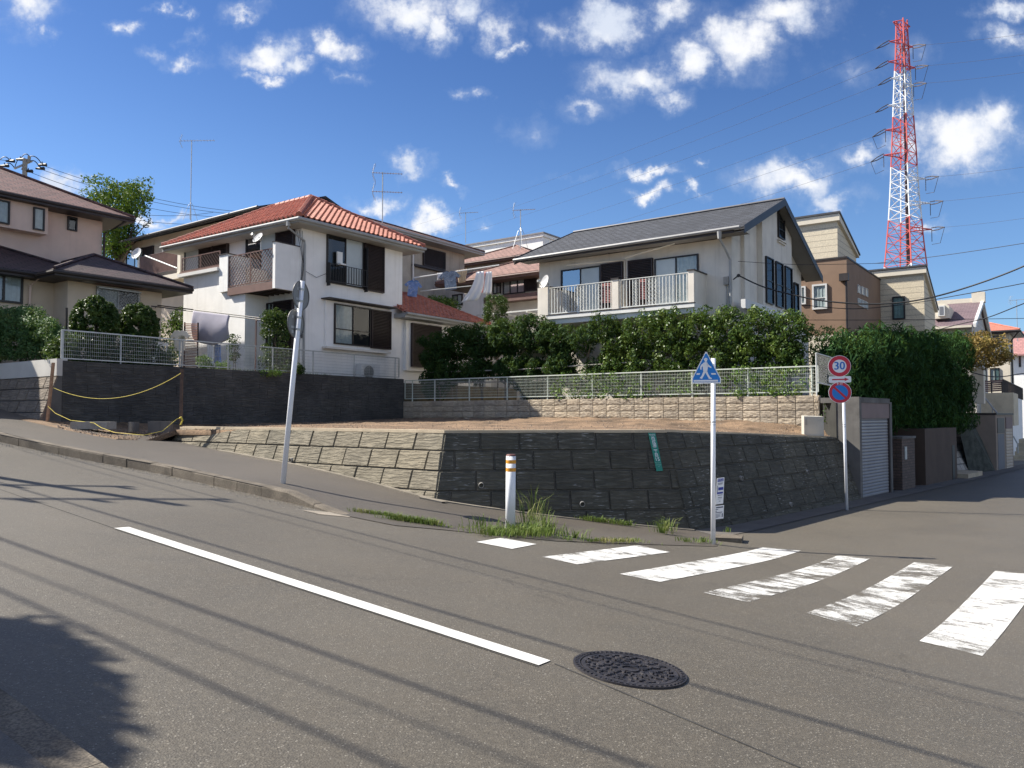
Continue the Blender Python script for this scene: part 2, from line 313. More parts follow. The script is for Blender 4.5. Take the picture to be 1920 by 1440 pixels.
# ---------------------------------------------------------------- object helpers
WO = {}
def tag(o, label=None, cat=None, group=None, kind=None):
    if label: o['label'] = label
    if cat: o['category'] = cat
    if group: o['group'] = group
    if kind: o['kind'] = kind
    return o
def thing(name, loc, label, cat, group=None):
    o = bpy.data.objects.new(name, None); o.empty_display_size = .2; COL.objects.link(o); o.location = loc
    WO[o] = Vector(loc); return tag(o, label, cat, group)
def link_mesh(name, me, parent, loc):
    o = bpy.data.objects.new(name, me); COL.objects.link(o)
    if parent is not None: o.parent = parent; WO[o] = WO[parent]
    else: o.location = loc; WO[o] = Vector(loc)
    return o
class MB:
    def __init__(s): s.v = []; s.f = []; s.m = []
    def add(s, vs, fs, mi=0):
        k = len(s.v); s.v += [tuple(x) for x in vs]; s.f += [tuple(i + k for i in f) for f in fs]; s.m += [mi] * len(fs); return s
    def poly(s, pts, mi=0): return s.add(pts, [tuple(range(len(pts)))], mi)
    def hexa(s, p, mi=0):   # p: 4 bottom, 4 top
        return s.add(p, [(0, 3, 2, 1), (4, 5, 6, 7), (0, 1, 5, 4), (1, 2, 6, 5), (2, 3, 7, 6), (3, 0, 4, 7)], mi)
    def box(s, x0, x1, y0, y1, z0, z1, mi=0):
        return s.hexa([(x0, y0, z0), (x1, y0, z0), (x1, y1, z0), (x0, y1, z0), (x0, y0, z1), (x1, y0, z1), (x1, y1, z1), (x0, y1, z1)], mi)
    def prism(s, pts, vec, mi=0):   # polygon extruded by vec
        n = len(pts); a = [Vector(q) for q in pts]; b = [q + Vector(vec) for q in a]
        return s.add(a + b, [tuple(range(n))[::-1], tuple(range(n, 2 * n))] + [(i, (i + 1) % n, n + (i + 1) % n, n + i) for i in range(n)], mi)
    def tube(s, pts, r, n=6, mi=0, r1=None):
        pts = [Vector(q) for q in pts]; k = len(pts); vs = []
        for i, q in enumerate(pts):
            d = (pts[min(i + 1, k - 1)] - pts[max(i - 1, 0)]).normalized()
            u = d.cross(Vector((0, 0, 1)) if abs(d.z) < .9 else Vector((1, 0, 0))).normalized(); w_ = d.cross(u)
            rr = r if r1 is None else r + (r1 - r) * i / (k - 1)
            vs += [q + (u * math.cos(t) + w_ * math.sin(t)) * rr for t in [2 * math.pi * j / n for j in range(n)]]
        fs = [(i * n + j, i * n + (j + 1) % n, (i + 1) * n + (j + 1) % n, (i + 1) * n + j) for i in range(k - 1) for j in range(n)]
        fs += [tuple(range(n))[::-1], tuple((k - 1) * n + j for j in range(n))]
        return s.add(vs, fs, mi)
    def disc(s, c, ax, up, r, th, n=28, mi=0, sx=1):   # short cylinder around ax
        ax = Vector(ax).normalized(); u = Vector(up); u = (u - ax * u.dot(ax)).normalized(); w_ = ax.cross(u); c = Vector(c)
        ring = [c + (u * math.cos(t) + w_ * math.sin(t) * sx) * r for t in [2 * math.pi * j / n for j in range(n)]]
        return s.prism(ring, ax * th, mi)
    def build(s, name, mat, parent=None, loc=None, smooth=False, recalc=True, **kw):
        v = np.array(s.v, float)
        if loc is None:
            if parent is not None: loc = WO[parent]
            else: loc = Vector(((v[:, 0].min() + v[:, 0].max()) / 2, (v[:, 1].min() + v[:, 1].max()) / 2, v[:, 2].min()))
        v = v - np.array(loc)
        me = bpy.data.meshes.new(name); me.from_pydata([tuple(q) for q in v], [], s.f)
        for m_ in (mat if isinstance(mat, (list, tuple)) else [mat]): me.materials.append(m_)
        if len(me.materials) > 1: me.polygons.foreach_set('material_index', s.m)
        if recalc:
            bm = bmesh.new(); bm.from_mesh(me); bmesh.ops.recalc_face_normals(bm, faces=bm.faces); bm.to_mesh(me); bm.free()
        if smooth: me.polygons.foreach_set('use_smooth', [True] * len(me.polygons)); 
        planar_uv(me, loc)
        o = link_mesh(name, me, parent, loc)
        return tag(o, **kw)
def planar_uv(me, loc):
    uvl = me.uv_layers.new(name='UVMap'); n = len(me.loops)
    if n == 0: return
    co = np.empty(len(me.vertices) * 3); me.vertices.foreach_get('co', co); co = co.reshape(-1, 3) + np.array(loc)
    li = np.empty(n, int); me.loops.foreach_get('vertex_index', li)
    nf = len(me.polygons); ls = np.empty(nf, int); lt = np.empty(nf, int); nm = np.empty(nf * 3)
    me.polygons.foreach_get('loop_start', ls); me.polygons.foreach_get('loop_total', lt); me.polygons.foreach_get('normal', nm); nm = nm.reshape(-1, 3)
    u = np.stack([-nm[:, 1], nm[:, 0], np.zeros(nf)], 1); L = np.linalg.norm(u, axis=1); flat = L < .05
    u[flat] = (1, 0, 0); L[flat] = 1; u /= L[:, None]; vv = np.cross(nm, u)
    fi = np.repeat(np.arange(nf), lt); P_ = co[li]
    uvl.data.foreach_set('uv', np.stack([(P_ * u[fi]).sum(1), (P_ * vv[fi]).sum(1)], 1).ravel())
def copy_tree(o, loc, rz=0, sc=1, label=None):
    c = o.copy(); COL.objects.link(c); c.location = loc; c.rotation_euler = (0, 0, rz); c.scale = (sc, sc, sc); WO[c] = Vector(loc)
    if label: c['label'] = label
    for ch in list(o.children):
        k = ch.copy(); COL.objects.link(k); k.parent = c
        for g in list(ch.children):
            q = g.copy(); COL.objects.link(q); q.parent = k
    return c
def text_verts(body, size, align='CENTER'):
    cu = bpy.data.curves.new('t', 'FONT'); cu.body = body; cu.size = size; cu.align_x = align; cu.align_y = 'CENTER'; cu.resolution_u = 3
    ob = bpy.data.objects.new('t', cu); COL.objects.link(ob); bpy.context.view_layer.update()
    me = ob.to_mesh(); vs = [v.co.copy() for v in me.vertices]; fs = [tuple(p.vertices) for p in me.polygons]; ob.to_mesh_clear()
    bpy.data.objects.remove(ob); bpy.data.curves.remove(cu); return vs, fs
def add_text(mb, body, size, O, U, V, mi=0, sx=1.0, align='CENTER'):
    vs, fs = text_verts(body, size, align); O = Vector(O)
    mb.add([O + U * v.x * sx + V * v.y for v in vs], fs, mi)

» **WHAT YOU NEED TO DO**
Copy the data word for word. Pictures do not go in the copy.

» **RESULT OF THIS EXERCISE**
Continue the Blender Python script for this scene: part 2, from line 313. More parts follow. The script is for Blender 4.5. Take the picture to be 1920 by 1440 pixels.
# ---------------------------------------------------------------- object helpers
WO = {}
def tag(o, label=None, cat=None, group=None, kind=None):
    if label: o['label'] = label
    if cat: o['category'] = cat
    if group: o['group'] = group
    if kind: o['kind'] = kind
    return o
def thing(name, loc, label, cat, group=None):
    o = bpy.data.objects.new(name, None); o.empty_display_size = .2; COL.objects.link(o); o.location = loc
    WO[o] = Vector(loc); return tag(o, label, cat, group)
def link_mesh(name, me, parent, loc):
    o = bpy.data.objects.new(name, me); COL.objects.link(o)
    if parent is not None: o.parent = parent; WO[o] = WO[parent]
    else: o.location = loc; WO[o] = Vector(loc)
    return o
class MB:
    def __init__(s): s.v = []; s.f = []; s.m = []
    def add(s, vs, fs, mi=0):
        k = len(s.v); s.v += [tuple(x) for x in vs]; s.f += [tuple(i + k for i in f) for f in fs]; s.m += [mi] * len(fs); return s
    def poly(s, pts, mi=0): return s.add(pts, [tuple(range(len(pts)))], mi)
    def hexa(s, p, mi=0):   # p: 4 bottom, 4 top
        return s.add(p, [(0, 3, 2, 1), (4, 5, 6, 7), (0, 1, 5, 4), (1, 2, 6, 5), (2, 3, 7, 6), (3, 0, 4, 7)], mi)
    def box(s, x0, x1, y0, y1, z0, z1, mi=0):
        return s.hexa([(x0, y0, z0), (x1, y0, z0), (x1, y1, z0), (x0, y1, z0), (x0, y0, z1), (x1, y0, z1), (x1, y1, z1), (x0, y1, z1)], mi)
    def prism(s, pts, vec, mi=0):   # polygon extruded by vec
        n = len(pts); a = [Vector(q) for q in pts]; b = [q + Vector(vec) for q in a]
        return s.add(a + b, [tuple(range(n))[::-1], tuple(range(n, 2 * n))] + [(i, (i + 1) % n, n + (i + 1) % n, n + i) for i in range(n)], mi)
    def tube(s, pts, r, n=6, mi=0, r1=None):
        pts = [Vector(q) for q in pts]; k = len(pts); vs = []
        for i, q in enumerate(pts):
            d = (pts[min(i + 1, k - 1)] - pts[max(i - 1, 0)]).normalized()
            u = d.cross(Vector((0, 0, 1)) if abs(d.z) < .9 else Vector((1, 0, 0))).normalized(); w_ = d.cross(u)
            rr = r if r1 is None else r + (r1 - r) * i / (k - 1)
            vs += [q + (u * math.cos(t) + w_ * math.sin(t)) * rr for t in [2 * math.pi * j / n for j in range(n)]]
        fs = [(i * n + j, i * n + (j + 1) % n, (i + 1) * n + (j + 1) % n, (i + 1) * n + j) for i in range(k - 1) for j in range(n)]
        fs += [tuple(range(n))[::-1], tuple((k - 1) * n + j for j in range(n))]
        return s.add(vs, fs, mi)
    def disc(s, c, ax, up, r, th, n=28, mi=0, sx=1):   # short cylinder around ax
        ax = Vector(ax).normalized(); u = Vector(up); u = (u - ax * u.dot(ax)).normalized(); w_ = ax.cross(u); c = Vector(c)
        ring = [c + (u * math.cos(t) + w_ * math.sin(t) * sx) * r for t in [2 * math.pi * j / n for j in range(n)]]
        return s.prism(ring, ax * th, mi)
    def build(s, name, mat, parent=None, loc=None, smooth=False, recalc=True, **kw):
        v = np.array(s.v, float)
        if loc is None:
            if parent is not None: loc = WO[parent]
            else: loc = Vector(((v[:, 0].min() + v[:, 0].max()) / 2, (v[:, 1].min() + v[:, 1].max()) / 2, v[:, 2].min()))
        v = v - np.array(loc)
        me = bpy.data.meshes.new(name); me.from_pydata([tuple(q) for q in v], [], s.f)
        for m_ in (mat if isinstance(mat, (list, tuple)) else [mat]): me.materials.append(m_)
        if len(me.materials) > 1: me.polygons.foreach_set('material_index', s.m)
        if recalc:
            bm = bmesh.new(); bm.from_mesh(me); bmesh.ops.recalc_face_normals(bm, faces=bm.faces); bm.to_mesh(me); bm.free()
        if smooth: me.polygons.foreach_set('use_smooth', [True] * len(me.polygons)); 
        planar_uv(me, loc)
        o = link_mesh(name, me, parent, loc)
        return tag(o, **kw)
def planar_uv(me, loc):
    uvl = me.uv_layers.new(name='UVMap'); n = len(me.loops)
    if n == 0: return
    co = np.empty(len(me.vertices) * 3); me.vertices.foreach_get('co', co); co = co.reshape(-1, 3) + np.array(loc)
    li = np.empty(n, int); me.loops.foreach_get('vertex_index', li)
    nf = len(me.polygons); ls = np.empty(nf, int); lt = np.empty(nf, int); nm = np.empty(nf * 3)
    me.polygons.foreach_get('loop_start', ls); me.polygons.foreach_get('loop_total', lt); me.polygons.foreach_get('normal', nm); nm = nm.reshape(-1, 3)
    u = np.stack([-nm[:, 1], nm[:, 0], np.zeros(nf)], 1); L = np.linalg.norm(u, axis=1); flat = L < .05
    u[flat] = (1, 0, 0); L[flat] = 1; u /= L[:, None]; vv = np.cross(nm, u)
    fi = np.repeat(np.arange(nf), lt); P_ = co[li]
    uvl.data.foreach_set('uv', np.stack([(P_ * u[fi]).sum(1), (P_ * vv[fi]).sum(1)], 1).ravel())
def copy_tree(o, loc, rz=0, sc=1, label=None):
    c = o.copy(); COL.objects.link(c); c.location = loc; c.rotation_euler = (0, 0, rz); c.scale = (sc, sc, sc); WO[c] = Vector(loc)
    if label: c['label'] = label
    for ch in list(o.children):
        k = ch.copy(); COL.objects.link(k); k.parent = c
        for g in list(ch.children):
            q = g.copy(); COL.objects.link(q); q.parent = k
    return c
def text_verts(body, size, align='CENTER'):
    cu = bpy.data.curves.new('t', 'FONT'); cu.body = body; cu.size = size; cu.align_x = align; cu.align_y = 'CENTER'; cu.resolution_u = 3
    ob = bpy.data.objects.new('t', cu); COL.objects.link(ob); bpy.context.view_layer.update()
    me = ob.to_mesh(); vs = [v.co.copy() for v in me.vertices]; fs = [tuple(p.vertices) for p in me.polygons]; ob.to_mesh_clear()
    bpy.data.objects.remove(ob); bpy.data.curves.remove(cu); return vs, fs
def add_text(mb, body, size, O, U, V, mi=0, sx=1.0, align='CENTER'):
    vs, fs = text_verts(body, size, align); O = Vector(O)
    mb.add([O + U * v.x * sx + V * v.y for v in vs], fs, mi)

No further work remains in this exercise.